The UNITY energy management system Silver City Brewery can be controlled both from an on-site touchscreen and remotely via the internet. (Rodika Tollefson Photo)Once the system is paid off, Silver City will simply save money on electricity.

“The key is to be automated to the point it runs itself so you don’t have to worry about it,” Kite & Lightning managing partner Bill Hickner said. “You can manage energy costs and equipment maintenance because the system lets you know when something is in the process of breaking.”

UNITY is designed to optimize energy use for the space by adjusting controls in real time based on what it learned from the previous cycle. Functions can also be programmed based on parameters such as temperature. For example, vents will automatically open overnight during the summer to help the building cool off and delay the use of air conditioning.

“It produces savings over what a thermostat does,” Hickner said.

UNITY also regulates the air balance and pressure to make the building more comfortable. “You don’t smell the kitchen and the air is fresh,” he said.

An Innovative Idea

Hickner became interested in energy management when he worked as a facilities manager for Peninsula McDonalds, in charge of 24 buildings spread out through the county. He recalls standing in line for the Edmonds ferry one day and thinking if he could “see” inside those buildings remotely, he could do better maintenance of the facilities and equipment.

He began looking for a system that controlled everything — lights, refrigeration, HVAC — and when he couldn’t find it, he made one by combining others available on the market. The first one was installed at the Poulsbo McDonald’s, and Hickner said the site saved $900 the first month. Building on that success story, he approached PSE with the idea of writing a grant to cover the costs of the system if he could prove energy savings over time, and the utility agreed.

He eventually left McDonald’s to start his own business. That original system was firmware-based and had limited programming capabilities. But it just happened that Hickner’s sons, Ryan and Jason, are computer programmers and developers. So he hired them in 2006 to write a custom program, making the second iteration of the system partially wireless. Kite & Lightning (kiteandlightning.com) manufactured it in Mukilteo, where it was based at the time, and installed it in about 700 restaurants.

UNITY is the system’s third evolution, developed in 2010. It’s completely wireless and uses open-source architecture. Instead of manufacturing the hardware, the company uses over-the-counter products from several manufacturers.

“The advantage is scalability and serviceability so you’re not locked into one manufacturer’s part. And if we were to expand to Canada or Mexico — and it’s likely that we’ll do it — we can source the equipment there. Most of the product line is internationally available,” Hickner said.

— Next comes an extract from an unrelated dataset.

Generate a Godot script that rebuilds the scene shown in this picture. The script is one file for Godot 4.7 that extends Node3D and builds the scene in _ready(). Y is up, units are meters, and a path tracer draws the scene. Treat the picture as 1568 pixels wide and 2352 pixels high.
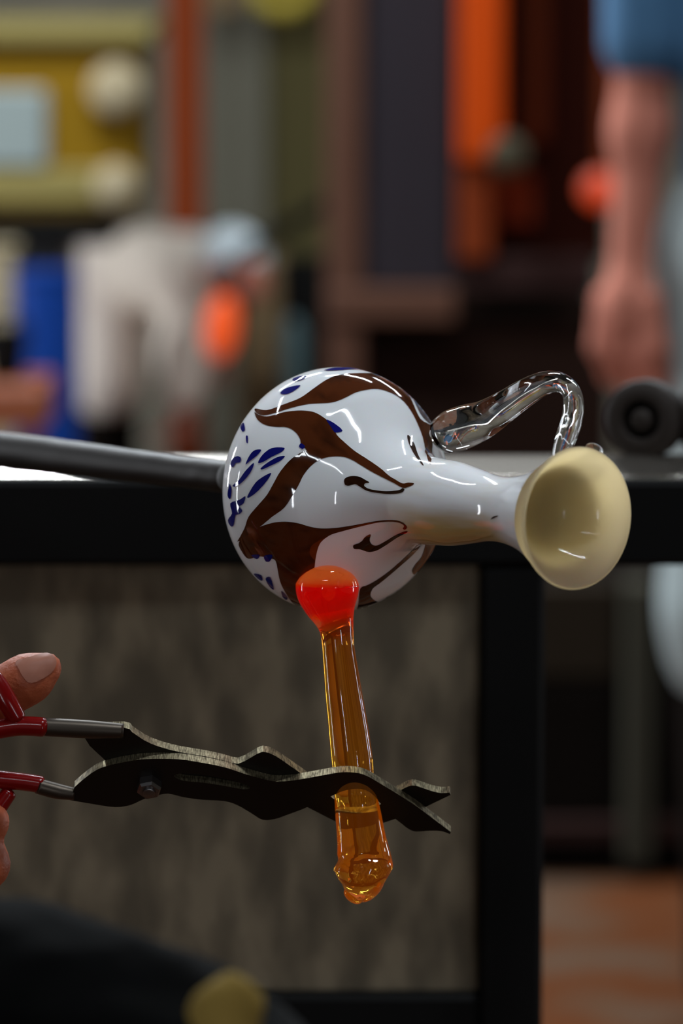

His sons are now partners in the company, in addition to running their own, which offers software design for interactive kiosks and displays in places such as the Space Needle in Seattle. Hickner said Kite & Lightning is still essentially a startup, even though UNITY has been installed in numerous restaurants as well as offices, athletic clubs and other buildings, and has clients as far as the East Coast. He said what they do is unique because no one offers a comprehensive system like Kite & Lightning’s.

“The initial 70 buildings have been our incubator (for UNITY),” he said. “We’re moving into our initial marketing phase.”

The name of the company is a tribute by Hickner, a history buff, to Benjamin Franklin and his famous (and dangerous) kite experiment. He said part of what drives his business is curiosity about what can be done with electrical power, and another part is his belief in conservation.

“I’m a firm believer we waste at least half of our energy. One of the huge ways to produce is to conserve,” he said. “We have a long ways to go — even in our buildings — to conserve energy… We’re constantly looking for ways to improve our system.”